Os trabalhos de campo que proporcionaram os achados dos fósseis de Campinasuchus descritos ocorreram no âmbito de projeto coordenado pelo Prof. Vicente de Paula Antunes Teixeira, com recursos da Fundação de Amparo à Pesquisa do Estado de Minas Gerais - Fapemig e Fundação de Ensino e Pesquisa de Uberaba - Funepu. As réplicas do esqueleto e do animal em vida tiveram apoio da Henkel Loctite, fortalecendo a relação das iniciativas com parceria público-privadas no CCCP UFTM.

A arte de recriar as espécies

Rodolfo Nogueira faz a reconstituição da espécie com base nas pesquisas e análise das caractéristicas da espécie (Foto Luís Adolfo/UFTM)

O trabalho de elaboração das ilustrações e esculturas das espécies descobertas pelo CCCP/UFTM é feito pelo paleoartista Rodolfo Nogueira. Graduado em desenho industrial pela Universidade Estadual Paulista Júlio de Mesquita Filho – UNESP, ele desenvolveu uma metodologia científica para reconstruir animais extintos utilizando conceitos e suportes do design aplicados à paleontologia e arqueologia. O especialista tem ilustrações e esculturas em museus nacionais como o Museu dos Dinossauros de Peirópolis e em países como Argentina, Espanha, Portugal, Estados Unidos e Alemanha.

Réplica produzida pelo paleoartista - Foto: Arquivo - CCCP/UFTM

A produção artística é feita em parceria com os pesquisadores que, ao analisar os fósseis, orientam sobre as características da espécie.

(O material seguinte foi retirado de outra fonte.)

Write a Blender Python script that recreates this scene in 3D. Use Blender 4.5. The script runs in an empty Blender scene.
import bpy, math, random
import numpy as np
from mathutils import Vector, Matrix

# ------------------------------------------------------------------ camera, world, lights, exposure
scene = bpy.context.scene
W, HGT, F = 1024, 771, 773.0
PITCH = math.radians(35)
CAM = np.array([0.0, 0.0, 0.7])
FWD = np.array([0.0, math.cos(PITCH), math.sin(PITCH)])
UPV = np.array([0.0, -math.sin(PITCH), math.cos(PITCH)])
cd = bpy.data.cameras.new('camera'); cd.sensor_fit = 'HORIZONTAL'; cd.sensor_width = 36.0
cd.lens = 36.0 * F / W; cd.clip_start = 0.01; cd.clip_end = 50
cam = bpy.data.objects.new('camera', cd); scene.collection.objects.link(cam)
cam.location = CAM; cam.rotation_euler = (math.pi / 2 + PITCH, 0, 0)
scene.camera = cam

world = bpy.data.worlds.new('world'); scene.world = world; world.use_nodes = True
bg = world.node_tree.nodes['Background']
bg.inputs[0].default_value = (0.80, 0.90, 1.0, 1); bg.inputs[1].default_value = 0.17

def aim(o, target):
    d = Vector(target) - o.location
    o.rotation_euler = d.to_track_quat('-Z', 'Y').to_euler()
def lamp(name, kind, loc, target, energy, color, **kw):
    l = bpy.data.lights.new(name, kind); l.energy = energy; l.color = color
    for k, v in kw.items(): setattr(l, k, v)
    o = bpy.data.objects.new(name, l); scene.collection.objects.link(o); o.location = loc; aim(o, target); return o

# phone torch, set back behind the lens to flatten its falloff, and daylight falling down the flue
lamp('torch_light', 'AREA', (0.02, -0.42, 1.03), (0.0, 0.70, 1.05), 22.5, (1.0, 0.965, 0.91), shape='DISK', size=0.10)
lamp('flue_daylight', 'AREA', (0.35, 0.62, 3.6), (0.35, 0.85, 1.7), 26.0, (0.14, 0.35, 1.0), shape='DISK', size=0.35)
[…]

De acordo com o especialista, o processo de criação é dividido em quatro etapas: na primeira reúnem-se todas as informações necessárias para imaginar como foi aquele animal, os fósseis são analisados, vários artigos científicos são pesquisados e há discussões com os paleontólogos; em um segundo momento, é feita a ilustração do esqueleto digitalmente em 3D, nesta etapa a forma dos ossos é observada e comparada com animais atuais, tornando possível reconstituir a musculatura; na terceira etapa reconstrói-se a aparência em vida do animal, pele, textura e cores e por fim o ambiente onde ele viveu. O processo é o mesmo para as esculturas reais, primeiramente modelando o animal no computador para depois executar na realidade.

De acordo com o paleoartista a observação dos hábitos e das características de espécies vivas é importante para o processo de criação. A reconstituição do Campinasuchus, por exemplo, foi feita com base em avaliações de outras espécies e esculpida em tamanho real utilizando materiais como resinas e massa para modelar.

“Existem fósseis raríssimos que exibem ainda traços de tecidos moles como pele, penas e órgãos, são excelentes como referência, porém mais comum é observar animais que ainda estão vivos atualmente e que possuam tamanho, hábito, dieta e vivam em ambiente semelhante ao que o animal extinto, alvo de reconstituição viveu. Dessa forma conseguimos traçar padrões de coloração, camuflagem e textura de pele. A mesma análise aplica-se as estruturas moles como os olhos, por exemplo, observamos animais atuais que tenham parentesco ou que tenham hábitos parecidos e aplicamos o mesmo padrão”, explica Rodolfo.